Essay: Shame, Success and The Trouble With Social Mobility
Upward movement through society is hard - even when you succeed.
As a former Grammar school boy ( possibly one of the least auspicious grammar schools in London) and son of a greengrocer, I have always been fascinated - no, compelled - by the idea of social mobility.
Compelled for a very simple reason. By the time I was a teenager, I was absolutely certain I wanted what ‘they’ had.
Who were ‘they’? It was hard to say, since my intro to the world of ‘they’ was confined to my visits inside their beautiful homes on a Saturday when I delivered their fruit and vegetables in prosperous Notting Hill Gate. Inside, the houses were full of books (there were only library books on the shelves in my suburban terrace in Southall, as well the AA Book of the Road). The objects in those houses were interesting and elegant. The decor was not in the universal magnolia favoured by my parents and friends. The furniture was minimalist and did not have floral prints all over it. And the people - they were enigmatic. Kind enough, a little condescending, but from an entirely different universe.
A sense of lack was there from the start of my awakening consciousness to the subject of class. But it wasn’t only money and taste that ‘they’ had. They had culture. This, I wanted more than anything.

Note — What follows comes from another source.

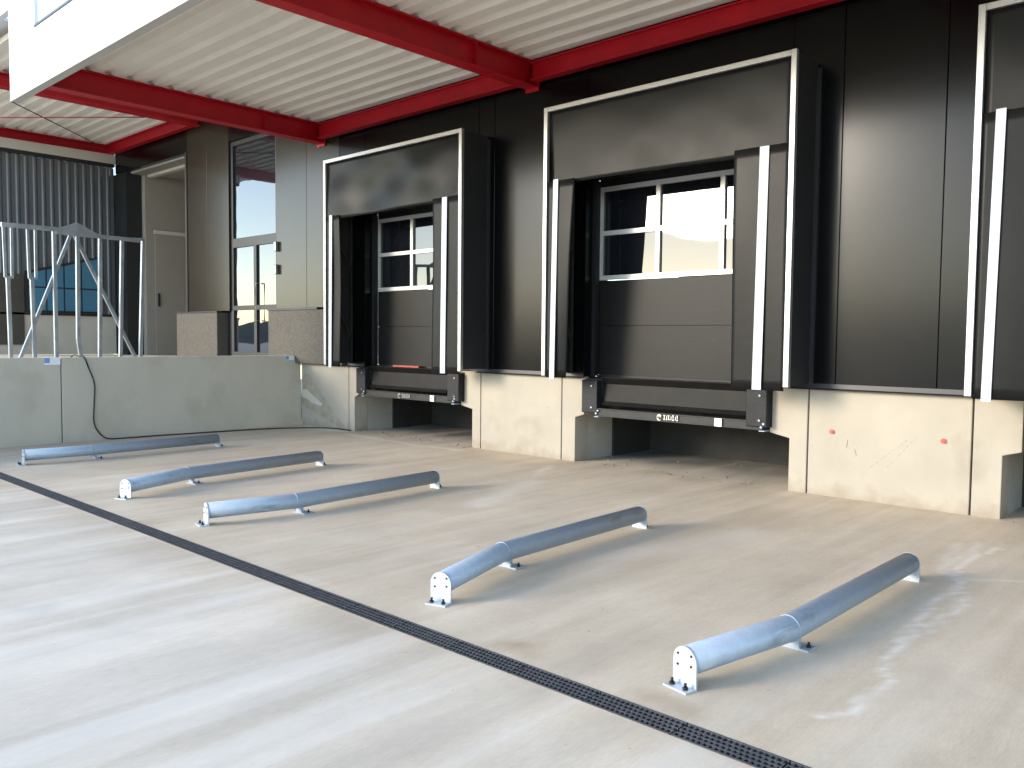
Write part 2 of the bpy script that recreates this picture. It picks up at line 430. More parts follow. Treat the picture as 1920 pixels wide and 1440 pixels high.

I have a vivid memory of working in small shop my father was one of three employees in. A man and his son came in, and as I gathered their order of fruit and veg, they talked intensely about classical music in an engaged way, more or less as equals. The boy was younger then me - perhaps 12 - but he was articulate and engaged. And I knew that to him and his father - well, I was just the boy in the rough cotton coat putting their aubergines ( we never had aubergines at home) into bags. I might as well have not existed.